ヒストリー・オブ・バイオレンス

2005年作品
監督 デヴィッド・クローネンバーグ 出演 ヴィゴ・モーテンセンマリア・ベロ
(あらすじ)
インディアナ州の田舎町で小さなダイナーを経営しているトム・ストール(ヴィゴ・モーテンセン)は、弁護士の妻エディ(マリア・ベロ)と2人の子どもをこよなく愛する良き家庭人。ある夜、店に押し入ってきた2人組の拳銃強盗を一瞬にして倒した彼は、一躍、地元のヒーローになるが、それから数日後、黒い車に乗って店に現れた怪しげな3人組は、彼に対して“ジョーイ”と呼び掛ける….


デヴィッド・クローネンバーグの監督によるバイオレンス・サスペンス映画。

ドロドロ、ヌメヌメした演出は大の苦手ということで、これまで彼の監督作品はほとんど見てこなかったのだが、この作品の世評の高さに負けておっかなびっくり鑑賞。

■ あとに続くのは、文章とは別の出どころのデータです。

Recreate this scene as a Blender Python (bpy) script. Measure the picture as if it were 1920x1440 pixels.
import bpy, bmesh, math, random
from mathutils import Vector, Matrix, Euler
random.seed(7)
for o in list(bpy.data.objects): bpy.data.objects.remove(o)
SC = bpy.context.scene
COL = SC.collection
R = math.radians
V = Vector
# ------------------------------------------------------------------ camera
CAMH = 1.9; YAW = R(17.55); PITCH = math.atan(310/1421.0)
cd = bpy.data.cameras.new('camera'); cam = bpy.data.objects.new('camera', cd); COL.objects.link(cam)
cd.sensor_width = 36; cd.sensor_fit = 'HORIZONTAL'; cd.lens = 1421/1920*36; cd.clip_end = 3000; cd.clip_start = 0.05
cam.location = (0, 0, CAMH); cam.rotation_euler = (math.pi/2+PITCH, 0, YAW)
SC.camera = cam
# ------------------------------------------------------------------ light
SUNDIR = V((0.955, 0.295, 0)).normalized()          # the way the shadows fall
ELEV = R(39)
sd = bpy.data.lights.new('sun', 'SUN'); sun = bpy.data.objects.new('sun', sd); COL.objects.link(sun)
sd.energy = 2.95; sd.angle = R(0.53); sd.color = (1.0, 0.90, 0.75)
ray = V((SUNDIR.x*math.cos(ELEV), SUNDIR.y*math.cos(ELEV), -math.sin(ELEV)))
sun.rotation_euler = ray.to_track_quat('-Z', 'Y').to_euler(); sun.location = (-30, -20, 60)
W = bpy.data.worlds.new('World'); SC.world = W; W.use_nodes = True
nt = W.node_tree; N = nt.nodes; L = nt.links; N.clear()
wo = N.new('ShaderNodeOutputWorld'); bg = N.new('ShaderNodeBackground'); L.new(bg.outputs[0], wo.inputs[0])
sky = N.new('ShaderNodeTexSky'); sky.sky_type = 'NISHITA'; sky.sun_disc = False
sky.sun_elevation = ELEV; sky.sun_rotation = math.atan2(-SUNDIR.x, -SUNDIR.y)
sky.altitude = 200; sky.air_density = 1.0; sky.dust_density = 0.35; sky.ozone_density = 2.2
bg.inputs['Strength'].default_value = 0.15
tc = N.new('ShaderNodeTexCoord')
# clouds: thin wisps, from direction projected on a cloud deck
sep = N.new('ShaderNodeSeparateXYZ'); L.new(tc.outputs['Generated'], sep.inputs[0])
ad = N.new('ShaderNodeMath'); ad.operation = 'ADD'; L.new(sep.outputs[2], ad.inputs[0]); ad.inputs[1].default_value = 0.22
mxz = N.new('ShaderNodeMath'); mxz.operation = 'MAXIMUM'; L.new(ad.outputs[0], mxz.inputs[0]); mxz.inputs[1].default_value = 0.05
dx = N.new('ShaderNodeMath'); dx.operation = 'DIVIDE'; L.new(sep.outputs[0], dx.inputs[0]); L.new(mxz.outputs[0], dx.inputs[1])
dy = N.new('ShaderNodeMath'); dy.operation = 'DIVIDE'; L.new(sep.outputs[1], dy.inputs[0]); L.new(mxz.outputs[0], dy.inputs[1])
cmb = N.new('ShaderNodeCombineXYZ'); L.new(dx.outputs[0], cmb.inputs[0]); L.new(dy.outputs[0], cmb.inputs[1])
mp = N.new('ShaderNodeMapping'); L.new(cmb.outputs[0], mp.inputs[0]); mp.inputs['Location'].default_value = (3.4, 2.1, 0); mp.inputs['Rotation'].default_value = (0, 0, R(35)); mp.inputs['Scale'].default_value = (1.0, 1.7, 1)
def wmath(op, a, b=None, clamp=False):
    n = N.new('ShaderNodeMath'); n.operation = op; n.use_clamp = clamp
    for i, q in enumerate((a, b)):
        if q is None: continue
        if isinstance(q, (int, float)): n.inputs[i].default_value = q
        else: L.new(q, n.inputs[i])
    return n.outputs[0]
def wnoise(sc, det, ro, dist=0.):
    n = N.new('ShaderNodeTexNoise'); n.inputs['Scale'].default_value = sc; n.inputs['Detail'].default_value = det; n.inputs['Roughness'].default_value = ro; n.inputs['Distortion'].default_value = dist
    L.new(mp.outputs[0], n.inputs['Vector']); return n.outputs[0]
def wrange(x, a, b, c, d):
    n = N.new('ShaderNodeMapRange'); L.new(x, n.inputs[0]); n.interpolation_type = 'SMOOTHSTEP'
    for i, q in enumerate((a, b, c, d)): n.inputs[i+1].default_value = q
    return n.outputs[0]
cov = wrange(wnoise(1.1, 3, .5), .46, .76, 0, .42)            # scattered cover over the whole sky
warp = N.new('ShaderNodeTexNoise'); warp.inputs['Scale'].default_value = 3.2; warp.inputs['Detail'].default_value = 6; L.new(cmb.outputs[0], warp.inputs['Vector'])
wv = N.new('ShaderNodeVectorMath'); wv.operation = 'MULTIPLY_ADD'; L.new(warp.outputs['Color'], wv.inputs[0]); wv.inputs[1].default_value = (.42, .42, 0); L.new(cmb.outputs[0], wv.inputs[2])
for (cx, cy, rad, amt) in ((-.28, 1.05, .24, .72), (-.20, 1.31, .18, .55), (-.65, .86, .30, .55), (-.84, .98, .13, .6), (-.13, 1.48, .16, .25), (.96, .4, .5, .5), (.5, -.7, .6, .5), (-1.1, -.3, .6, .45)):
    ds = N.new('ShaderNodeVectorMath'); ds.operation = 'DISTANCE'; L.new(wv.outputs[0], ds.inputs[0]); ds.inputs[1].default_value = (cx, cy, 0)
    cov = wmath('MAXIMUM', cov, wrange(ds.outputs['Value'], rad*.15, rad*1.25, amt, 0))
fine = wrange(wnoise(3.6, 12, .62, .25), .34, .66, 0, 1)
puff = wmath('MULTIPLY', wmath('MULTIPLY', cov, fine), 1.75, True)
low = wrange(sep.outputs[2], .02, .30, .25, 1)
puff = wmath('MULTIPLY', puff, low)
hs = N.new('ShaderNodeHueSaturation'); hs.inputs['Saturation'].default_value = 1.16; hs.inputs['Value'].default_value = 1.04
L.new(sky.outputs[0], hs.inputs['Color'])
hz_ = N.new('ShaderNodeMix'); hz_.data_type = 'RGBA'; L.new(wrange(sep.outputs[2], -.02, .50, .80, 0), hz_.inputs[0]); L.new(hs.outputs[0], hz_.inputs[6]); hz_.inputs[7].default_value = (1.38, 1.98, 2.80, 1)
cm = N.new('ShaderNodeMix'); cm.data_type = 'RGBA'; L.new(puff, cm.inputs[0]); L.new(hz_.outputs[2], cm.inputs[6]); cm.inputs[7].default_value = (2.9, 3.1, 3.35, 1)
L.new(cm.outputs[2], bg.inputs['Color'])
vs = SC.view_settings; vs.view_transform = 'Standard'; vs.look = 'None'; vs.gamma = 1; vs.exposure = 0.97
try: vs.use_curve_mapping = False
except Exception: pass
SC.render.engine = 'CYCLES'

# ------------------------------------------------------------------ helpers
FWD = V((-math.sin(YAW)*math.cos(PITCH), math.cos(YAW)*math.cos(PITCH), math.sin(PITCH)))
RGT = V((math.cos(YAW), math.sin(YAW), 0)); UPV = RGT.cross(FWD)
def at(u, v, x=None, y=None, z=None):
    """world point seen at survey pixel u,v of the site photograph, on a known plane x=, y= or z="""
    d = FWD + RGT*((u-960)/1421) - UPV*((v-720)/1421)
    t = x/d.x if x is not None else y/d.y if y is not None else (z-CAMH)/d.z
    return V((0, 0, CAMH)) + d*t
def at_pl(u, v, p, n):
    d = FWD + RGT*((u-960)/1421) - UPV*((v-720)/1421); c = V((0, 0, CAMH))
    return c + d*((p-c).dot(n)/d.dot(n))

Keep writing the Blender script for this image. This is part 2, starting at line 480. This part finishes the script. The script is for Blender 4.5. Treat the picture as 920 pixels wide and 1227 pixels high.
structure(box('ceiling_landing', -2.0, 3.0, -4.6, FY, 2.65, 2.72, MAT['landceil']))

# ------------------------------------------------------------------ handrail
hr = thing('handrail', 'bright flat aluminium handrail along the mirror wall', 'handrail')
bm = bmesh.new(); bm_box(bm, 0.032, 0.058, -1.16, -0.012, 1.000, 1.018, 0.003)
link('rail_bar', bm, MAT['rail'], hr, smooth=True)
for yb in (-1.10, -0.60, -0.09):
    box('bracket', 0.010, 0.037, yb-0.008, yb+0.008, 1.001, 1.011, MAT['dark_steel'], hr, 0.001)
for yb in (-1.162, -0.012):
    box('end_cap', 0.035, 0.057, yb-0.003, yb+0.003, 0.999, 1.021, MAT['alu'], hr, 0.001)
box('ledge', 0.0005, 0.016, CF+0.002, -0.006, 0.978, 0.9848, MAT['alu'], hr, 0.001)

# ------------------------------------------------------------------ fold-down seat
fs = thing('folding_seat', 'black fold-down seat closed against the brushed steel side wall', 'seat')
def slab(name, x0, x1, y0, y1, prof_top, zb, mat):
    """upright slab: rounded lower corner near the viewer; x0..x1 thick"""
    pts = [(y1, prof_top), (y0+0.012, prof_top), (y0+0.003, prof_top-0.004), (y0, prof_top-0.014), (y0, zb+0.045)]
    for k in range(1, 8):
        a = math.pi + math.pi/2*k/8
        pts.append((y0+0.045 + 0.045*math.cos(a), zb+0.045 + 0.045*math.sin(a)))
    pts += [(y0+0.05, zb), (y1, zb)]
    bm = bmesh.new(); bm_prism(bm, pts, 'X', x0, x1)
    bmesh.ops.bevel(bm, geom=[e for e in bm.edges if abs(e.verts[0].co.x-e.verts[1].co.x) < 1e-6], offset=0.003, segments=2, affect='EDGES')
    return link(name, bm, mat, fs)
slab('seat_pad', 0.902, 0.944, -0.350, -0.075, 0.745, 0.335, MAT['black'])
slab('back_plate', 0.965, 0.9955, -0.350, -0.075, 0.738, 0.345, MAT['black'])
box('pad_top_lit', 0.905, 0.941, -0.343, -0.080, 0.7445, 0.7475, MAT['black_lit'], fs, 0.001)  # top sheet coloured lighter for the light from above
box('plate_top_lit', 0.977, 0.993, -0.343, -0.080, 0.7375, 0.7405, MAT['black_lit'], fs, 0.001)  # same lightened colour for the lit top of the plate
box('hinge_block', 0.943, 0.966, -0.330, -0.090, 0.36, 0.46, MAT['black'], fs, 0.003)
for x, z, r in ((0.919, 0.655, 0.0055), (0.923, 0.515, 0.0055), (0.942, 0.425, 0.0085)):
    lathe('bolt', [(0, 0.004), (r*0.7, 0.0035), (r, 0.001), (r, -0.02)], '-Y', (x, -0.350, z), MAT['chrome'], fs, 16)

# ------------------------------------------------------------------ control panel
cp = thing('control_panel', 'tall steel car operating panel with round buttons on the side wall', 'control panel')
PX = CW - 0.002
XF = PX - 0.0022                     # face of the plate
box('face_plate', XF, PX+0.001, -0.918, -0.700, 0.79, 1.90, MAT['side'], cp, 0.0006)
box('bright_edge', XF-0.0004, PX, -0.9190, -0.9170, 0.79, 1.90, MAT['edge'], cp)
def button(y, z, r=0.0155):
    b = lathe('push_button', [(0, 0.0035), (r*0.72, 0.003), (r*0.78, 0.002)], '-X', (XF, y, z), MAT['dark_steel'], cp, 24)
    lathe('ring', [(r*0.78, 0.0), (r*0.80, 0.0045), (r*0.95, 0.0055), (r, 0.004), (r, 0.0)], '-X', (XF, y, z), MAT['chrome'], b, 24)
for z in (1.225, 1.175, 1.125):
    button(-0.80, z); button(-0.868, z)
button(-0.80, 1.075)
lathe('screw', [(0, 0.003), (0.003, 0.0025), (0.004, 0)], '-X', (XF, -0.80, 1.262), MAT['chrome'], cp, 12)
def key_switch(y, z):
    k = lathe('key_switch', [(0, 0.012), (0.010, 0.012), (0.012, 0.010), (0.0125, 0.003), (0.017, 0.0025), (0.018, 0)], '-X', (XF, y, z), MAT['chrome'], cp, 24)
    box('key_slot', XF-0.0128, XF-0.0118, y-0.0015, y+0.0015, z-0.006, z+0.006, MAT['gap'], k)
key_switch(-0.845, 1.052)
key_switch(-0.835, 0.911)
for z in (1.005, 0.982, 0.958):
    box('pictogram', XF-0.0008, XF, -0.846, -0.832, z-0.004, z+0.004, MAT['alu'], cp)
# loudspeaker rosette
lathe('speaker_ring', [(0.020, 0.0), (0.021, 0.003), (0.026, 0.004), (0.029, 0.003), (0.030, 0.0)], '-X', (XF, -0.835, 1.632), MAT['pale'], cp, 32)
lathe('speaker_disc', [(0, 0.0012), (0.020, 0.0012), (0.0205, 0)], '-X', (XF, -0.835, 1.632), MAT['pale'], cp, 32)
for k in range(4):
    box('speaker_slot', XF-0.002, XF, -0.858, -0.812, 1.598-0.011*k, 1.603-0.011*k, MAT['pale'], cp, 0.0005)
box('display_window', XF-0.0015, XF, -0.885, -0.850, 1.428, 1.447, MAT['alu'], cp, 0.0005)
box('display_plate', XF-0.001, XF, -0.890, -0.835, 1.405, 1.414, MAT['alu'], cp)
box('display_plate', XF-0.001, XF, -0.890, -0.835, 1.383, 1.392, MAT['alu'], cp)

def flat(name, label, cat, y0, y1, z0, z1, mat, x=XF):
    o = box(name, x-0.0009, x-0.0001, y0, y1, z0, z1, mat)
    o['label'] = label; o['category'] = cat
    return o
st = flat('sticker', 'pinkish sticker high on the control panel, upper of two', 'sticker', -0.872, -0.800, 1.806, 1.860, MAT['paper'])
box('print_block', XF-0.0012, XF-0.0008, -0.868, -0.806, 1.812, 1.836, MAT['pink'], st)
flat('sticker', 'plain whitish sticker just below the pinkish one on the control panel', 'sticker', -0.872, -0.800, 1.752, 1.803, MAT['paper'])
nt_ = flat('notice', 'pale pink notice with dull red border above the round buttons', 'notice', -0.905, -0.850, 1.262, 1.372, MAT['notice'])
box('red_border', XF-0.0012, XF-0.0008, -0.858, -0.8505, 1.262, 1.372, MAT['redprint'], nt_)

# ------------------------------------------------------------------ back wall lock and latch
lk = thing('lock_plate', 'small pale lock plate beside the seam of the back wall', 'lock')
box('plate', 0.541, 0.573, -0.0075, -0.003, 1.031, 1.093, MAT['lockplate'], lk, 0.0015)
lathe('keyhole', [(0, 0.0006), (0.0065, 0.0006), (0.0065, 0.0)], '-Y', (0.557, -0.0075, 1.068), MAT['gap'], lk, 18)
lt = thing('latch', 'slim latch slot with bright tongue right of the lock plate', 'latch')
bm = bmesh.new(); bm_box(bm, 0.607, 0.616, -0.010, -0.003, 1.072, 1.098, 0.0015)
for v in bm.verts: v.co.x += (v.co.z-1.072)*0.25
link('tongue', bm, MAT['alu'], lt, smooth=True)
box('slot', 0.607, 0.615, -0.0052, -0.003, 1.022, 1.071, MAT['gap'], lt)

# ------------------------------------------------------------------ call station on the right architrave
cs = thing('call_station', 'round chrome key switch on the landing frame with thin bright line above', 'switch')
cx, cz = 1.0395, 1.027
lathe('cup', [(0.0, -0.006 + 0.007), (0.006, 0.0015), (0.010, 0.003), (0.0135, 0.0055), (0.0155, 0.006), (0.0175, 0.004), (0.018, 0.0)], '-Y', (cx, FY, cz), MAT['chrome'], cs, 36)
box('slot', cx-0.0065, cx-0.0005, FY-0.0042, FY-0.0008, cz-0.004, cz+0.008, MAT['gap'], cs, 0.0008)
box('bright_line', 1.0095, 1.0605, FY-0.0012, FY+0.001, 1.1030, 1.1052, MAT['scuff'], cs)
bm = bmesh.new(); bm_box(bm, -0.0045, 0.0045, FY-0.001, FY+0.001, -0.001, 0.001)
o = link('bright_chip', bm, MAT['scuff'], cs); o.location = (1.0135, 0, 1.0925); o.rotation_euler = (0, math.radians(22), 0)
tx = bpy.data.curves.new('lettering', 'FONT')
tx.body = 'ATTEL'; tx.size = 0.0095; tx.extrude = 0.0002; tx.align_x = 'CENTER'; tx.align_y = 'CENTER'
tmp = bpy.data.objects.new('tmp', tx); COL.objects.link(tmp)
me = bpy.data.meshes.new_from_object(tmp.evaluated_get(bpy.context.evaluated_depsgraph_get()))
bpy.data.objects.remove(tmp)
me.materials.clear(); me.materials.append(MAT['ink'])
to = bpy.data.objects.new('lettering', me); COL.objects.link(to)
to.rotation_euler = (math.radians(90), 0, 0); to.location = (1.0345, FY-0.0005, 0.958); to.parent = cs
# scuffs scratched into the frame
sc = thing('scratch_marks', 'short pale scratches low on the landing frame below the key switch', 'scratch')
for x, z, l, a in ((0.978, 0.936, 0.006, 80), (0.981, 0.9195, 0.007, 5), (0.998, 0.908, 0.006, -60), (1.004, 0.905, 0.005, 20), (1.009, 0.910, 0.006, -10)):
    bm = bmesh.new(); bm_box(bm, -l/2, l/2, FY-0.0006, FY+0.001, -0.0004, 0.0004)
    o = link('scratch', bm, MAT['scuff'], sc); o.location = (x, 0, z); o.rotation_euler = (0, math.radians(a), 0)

しかし、生々しい銃創をわざわざアップで映したり、夫婦仲の良いことをあのようなシーンで表現したりと、クローネンバーグらしい演出は所々見られたものの、全体としては比較的まともに作られていたという印象であり、まずは一安心。

特に、冒頭で存在感たっぷりに紹介された拳銃強盗の二人組みが、丸腰の飲食店のオヤジによってアッという間に倒されてしまうという、観客が予想だにしなかったシーンの与える衝撃度は物凄く、その後どんな方向へストーリーが展開していくのか、思わず画面に引き込まれてしまう。そして、そんなところへ、黒塗りの自動車に乗って登場する片目の男フォガティ(エド・ハリス)の不気味さは天下一品。

また、正体がバレてしまった“トム”を家族が再び受け入れることが出来るのか否かを描いた静かなラストシーンもなかなか秀逸。ほとんど本能に従って受入れを認めた2人の子どもに続き、妻エディが何か言おうとする寸前で映画は終わってしまうのだが、あの後の彼女の答えがYesだったのか、Noだったのかは、正直、今でも分からない。個人的には、夫に優しく自首を勧めるのが一番のハッピーエンドだと思うのだが、どうだろう。

一方、大変残念なのは、実の兄である敵ボスのアジトに乗り込んで大暴れする最後のクライマックスシーンに何の工夫も見られないところであり、あれではストーリーの説明以上の役割を何も果たしていない。ラストシーンの静かさを一層際立たせるためにも、クローネンバーグらしい観客にアッと言わせるような演出が必要だったのではないだろうか。

ということで、どうやら俺はこの監督のことを少々誤解していたようであり、こんな作品が他にもあるのなら是非拝見してみたいところ。とりあえず、次は「スパイダー/少年は蜘蛛にキスをする(2002年)」あたりを見てみようと思います。